Depuis des années, la Ville de Genève (comme le canton) a «externalisé» (c’est-à-dire sous-traité à des entreprises privées), sans aucune justification rationnelle, les tâches de nettoyage de ses bâtiments et installations. Et parmi elles, les toilettes publiques. Nul ne peut contester que cette tâche est nécessaire. Nul ne peut contester qu’elle est accomplie par la Ville. Nul ne peut contester que si ceux qui l’accomplissaient étaient employés par la Ville, ils bénéficieraient de conditions de travail, de droits sociaux, de salaires plus dignes de Genève que ce qui leur est imposé parce qu’ils sont employés par un sous-traitant.
Bref, on résume: les travailleurs luttent pour leurs droits. Le syndicat fait son boulot de syndicat. L’entreprise de travail temporaire qui fournissait à Onet des travailleurs temporaires qu’Onet utilisait objectivement comme briseurs de grève a décidé de ne plus les fournir. Des conseillères municipales et des conseillers municipaux relaient les revendications des travailleurs et demandent que la Ville emploie elle-même les travailleurs chargés de nettoyer ses toilettes publiques. Tout le monde bouge. Ou presque: pas la Ville.
C’est pourtant pas faute de le lui avoir demandé: un premier projet d’arrêté avait été déposé en 2008 (ouais, ça fait onze ans) par Maria Pérez, demandant que le travail de nettoyage des bâtiments de la Ville ne soit plus confié à des entreprises privées. Réponse (d’un Conseil municipal à majorité de gauche): non. Deuxième tentative, par le soussigné, en 2016: un projet de délibération demandant l’internalisation du personnel de nettoyage.

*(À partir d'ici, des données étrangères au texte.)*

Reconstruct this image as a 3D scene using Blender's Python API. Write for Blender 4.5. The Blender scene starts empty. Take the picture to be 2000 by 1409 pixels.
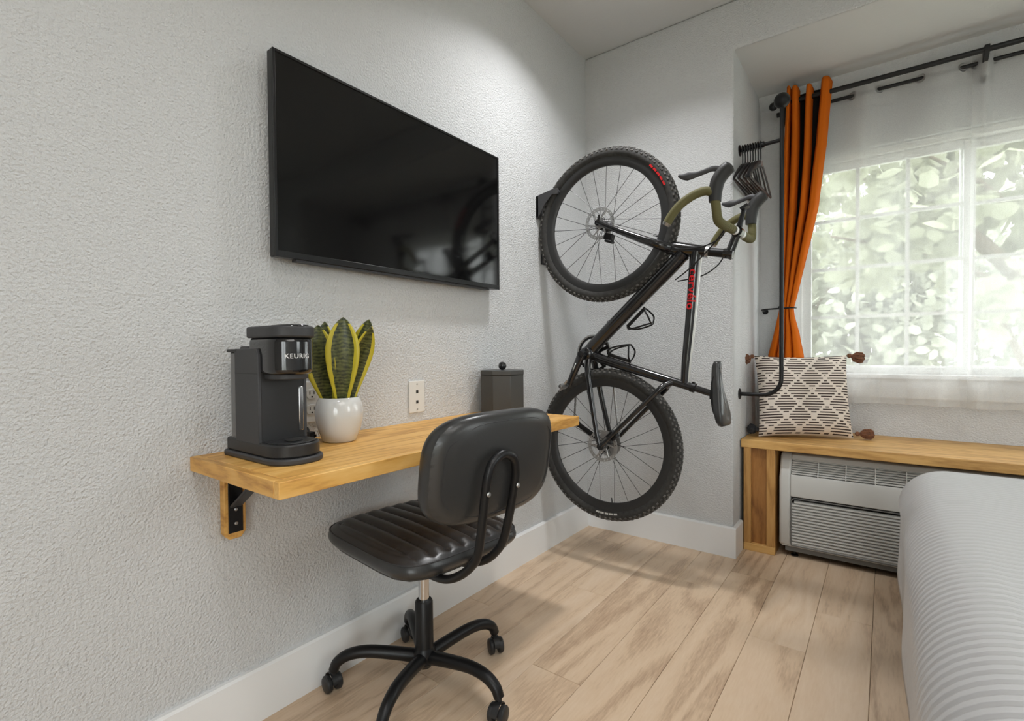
import bpy, bmesh, math, random
from mathutils import Vector, Matrix
random.seed(7)
PI = math.pi
S = bpy.context.scene
COL = S.collection

# ------------------------------------------------------------------ camera
YAW, FPX, PITCH, ROLL = 0.6431, 973.25, -0.0189, -0.0078
CAM = Vector((1.3265, 0.0, 0.97))
cF = Vector((-math.sin(YAW) * math.cos(PITCH), math.cos(YAW) * math.cos(PITCH), math.sin(PITCH)))
cR = Vector((math.cos(YAW), math.sin(YAW), 0)); cU = cR.cross(cF)
cR, cU = math.cos(ROLL) * cR + math.sin(ROLL) * cU, -math.sin(ROLL) * cR + math.cos(ROLL) * cU
cam = bpy.data.cameras.new('camera'); camo = bpy.data.objects.new('camera', cam); COL.objects.link(camo)
M = Matrix((cR, cU, -cF)).transposed().to_4x4(); M.translation = CAM
camo.matrix_world = M
cam.sensor_width = 36; cam.sensor_fit = 'HORIZONTAL'; cam.lens = FPX / 2000 * 36
cam.clip_start = 0.02; cam.clip_end = 200
S.camera = camo

# ------------------------------------------------------------------ world (even overcast sky)
W = bpy.data.worlds.new('overcast_sky'); S.world = W; W.use_nodes = True
bgn = W.node_tree.nodes['Background']
bgn.inputs[0].default_value = (0.97, 0.985, 1.0, 1); bgn.inputs[1].default_value = 7.3

# ------------------------------------------------------------------ view
S.view_settings.view_transform = 'Standard'; S.view_settings.look = 'None'
S.view_settings.gamma = 1.0; S.view_settings.exposure = 0.12; S.view_settings.use_curve_mapping = False

def area_light(name, loc, power, size, color=(1, .96, .91), shape='DISK', size_y=None, rot=(0, 0, 0), spread=PI):
    l = bpy.data.lights.new(name, 'AREA'); l.energy = power; l.shape = shape; l.size = size; l.color = color
    if size_y: l.size_y = size_y
    l.spread = spread
    o = bpy.data.objects.new(name, l); COL.objects.link(o); o.location = loc; o.rotation_euler = rot
    return o
# added unseen ceiling fill: two downlights placed by the cast shadows, one big panel
ADDED_LAMPS = [(0.50, 1.72), (0.95, 0.12)]
area_light('added_downlight_lamp', (ADDED_LAMPS[0][0], ADDED_LAMPS[0][1], 2.548), 8.5, 0.15, (.99, .99, 1), spread=2.2)
area_light('added_downlight_lamp', (ADDED_LAMPS[1][0], ADDED_LAMPS[1][1], 2.548), 3.6, 0.15, (.99, .99, 1), spread=2.2)
area_light('added_panel_lamp', (2.35, 0.0, 2.535), 5, 1.4, (.97, .985, 1), 'SQUARE', spread=2.0)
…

Réponse? Pas de réponse, le projet vient seulement d’être renvoyé en commission. Troisième tentative il y a trois semaines: une motion de Maria Pérez demandant l’engagement par la Ville des 14 nettoyeurs employés par Onet, et donc la réinternalisation du travail de nettoyage des toilettes publiques. En commission elle aussi, la motion…
On demande la «réinternalisation» des nettoyeurs des toilettes publiques genevoises. C’est-à-dire leur engagement par la Ville, puisqu’ils travaillent pour la Ville. Mais sans faire partie de son personnel, sans en avoir les droits, le salaire, les protections sociales. Et elle ne coûterait pas grand chose, cette cohérence consistant à employer ceux qui travaillent pour nous: les entreprises à qui on a sous-traité ce travail, il faut bien les payer – la Ville paie ainsi à Onet pas loin d’un million pour le nettoyage des toilettes publiques – et si on ne leur confie plus ce mandat, on n’a plus à leur payer quoi que ce soit. Ainsi, l’engagement par la Ville de ceux qui nettoient les toilettes publiques de la Ville ne coûterait pas plus à la Ville qu’un jour de séance du Conseil municipal… et bien moins que la revitalisation des dorures du Grand Théâtre…
Bon, faudrait se réveiller un peu, là: à l’approche des élections municipales, toutes les formations de gauche affirment leur volonté unitaire. C’est beau, c’est bien, c’est même nécessaire. Mais ce qui serait encore mieux, c’est que cette belle volonté se traduise, quelque part du côté de l’Exécutif (de gauche) par des actes de gauche. Et que la Ville (de gauche) soit l’employeur (de gauche) des gens qui travaillent pour elle.
Oui, d’accord, on sait, comme l’écrit en langage freudien Le Temps du 12 mars: «les socialistes genevois ont, avec Ensemble à gauche et les Verts, un surmoi social qu’ils peinent à dépasser». Mais ce «surmoi social», après tout, ça serait pas justement ce qui justifie la gauche?
Mais bon, ça, c’est sûrement une question relevant des préoccupations de sectaires dogmatiques tétanisés par leur «surmoi social».
Le Courrier, 19 mars 2019, Pascal Holenweg, Conseiller municipal carrément socialiste en Ville de Genève.